RIght now, the bridge integration is isolated from the native workflow. This complicates the CLI experience (see #1193).
We can (probably) make bridge integration transparent, by storing bridge state locally and refactoring git-bug-{push,pull} to iterate over any configured bridge(s), transparent to the user, such that they do not need to explicitly run git-bug-bridge-{push,pull} in order to interact with the remote.
Imho this is not really the problem. Bridges have limitations that translate into UX issues (like the confusion in that comment):
- bridges can't push the events that are not owned by a known account (one we have an auth for), so (almost always) we can't push everything. This alone prevent bridges from being "transparent".
- git-bug on-purpose prevent from pulling from one bridge and pushing to another, because that would cause more problems than it would resolve
Imho, the solution is to try to address the confusion directly.

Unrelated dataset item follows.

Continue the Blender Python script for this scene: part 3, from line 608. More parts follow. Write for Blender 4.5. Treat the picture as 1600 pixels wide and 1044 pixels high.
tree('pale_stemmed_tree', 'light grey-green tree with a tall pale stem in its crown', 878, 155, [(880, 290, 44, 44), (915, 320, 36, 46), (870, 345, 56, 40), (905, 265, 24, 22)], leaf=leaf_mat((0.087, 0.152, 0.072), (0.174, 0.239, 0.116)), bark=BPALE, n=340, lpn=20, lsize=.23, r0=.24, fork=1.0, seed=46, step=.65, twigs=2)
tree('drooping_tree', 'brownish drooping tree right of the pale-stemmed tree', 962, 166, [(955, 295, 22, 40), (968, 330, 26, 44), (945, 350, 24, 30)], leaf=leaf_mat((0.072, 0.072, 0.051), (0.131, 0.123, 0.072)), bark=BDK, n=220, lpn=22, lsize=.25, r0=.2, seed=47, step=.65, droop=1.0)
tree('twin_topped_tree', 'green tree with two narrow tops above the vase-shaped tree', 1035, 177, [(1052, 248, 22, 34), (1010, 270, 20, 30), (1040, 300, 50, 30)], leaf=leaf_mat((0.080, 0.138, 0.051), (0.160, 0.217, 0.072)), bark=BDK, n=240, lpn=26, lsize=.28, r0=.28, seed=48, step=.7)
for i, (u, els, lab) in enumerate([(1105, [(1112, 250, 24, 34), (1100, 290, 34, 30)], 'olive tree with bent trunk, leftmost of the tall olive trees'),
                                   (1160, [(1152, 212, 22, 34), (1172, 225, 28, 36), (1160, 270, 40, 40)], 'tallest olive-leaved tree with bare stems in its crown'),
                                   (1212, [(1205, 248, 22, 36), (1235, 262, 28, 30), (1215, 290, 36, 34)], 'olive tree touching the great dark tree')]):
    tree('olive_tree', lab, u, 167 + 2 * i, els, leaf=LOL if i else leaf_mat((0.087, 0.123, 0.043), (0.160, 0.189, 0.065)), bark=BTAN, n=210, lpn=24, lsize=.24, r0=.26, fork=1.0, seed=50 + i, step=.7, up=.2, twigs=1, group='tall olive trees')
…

Possibly, rename the push/pull bridge operations to import/export to make then feel less "native" (ie, with limitation)?
This issue is not intending to suggest that we need to change the behavior of the bridge integrations, but rather, how git-bug-bridge-push and git-bug-bridge-pull are executed. To be exact, I want to hook those into the lifecycle of git-bug-push and git-bug-pull, so that the git-bug-bridge-{push,pull} commands can be removed.
The goal here is to orient around a single command for pushing and pulling bugs to both the native namespace and the bridge's API.
bridges can't push the events that are not owned by a known account (one we have an auth for), so (almost always) we can't push everything. This alone prevent bridges from being "transparent".
there's no reason we can't try to push, and emit a warning (or not) if we get an error letting the user know we weren't able to export to the bridge.
git-bug on-purpose prevent from pulling from one bridge and pushing to another, because that would cause more problems than it would resolve
it's possible that there are historical internal decisions that prevent this in git-bug's current form; you would definitely know better than me at this point. i do think it is definitely possible, on a technical level, to associate an entity in git-bug with metadata stating that it came from a specific bridge configuration, which would support this polyglot syncing approach.
but that would require more work. we could keep the enforced limitation of 1 bridge connection in place and still execute on making the import/export workflow transparent.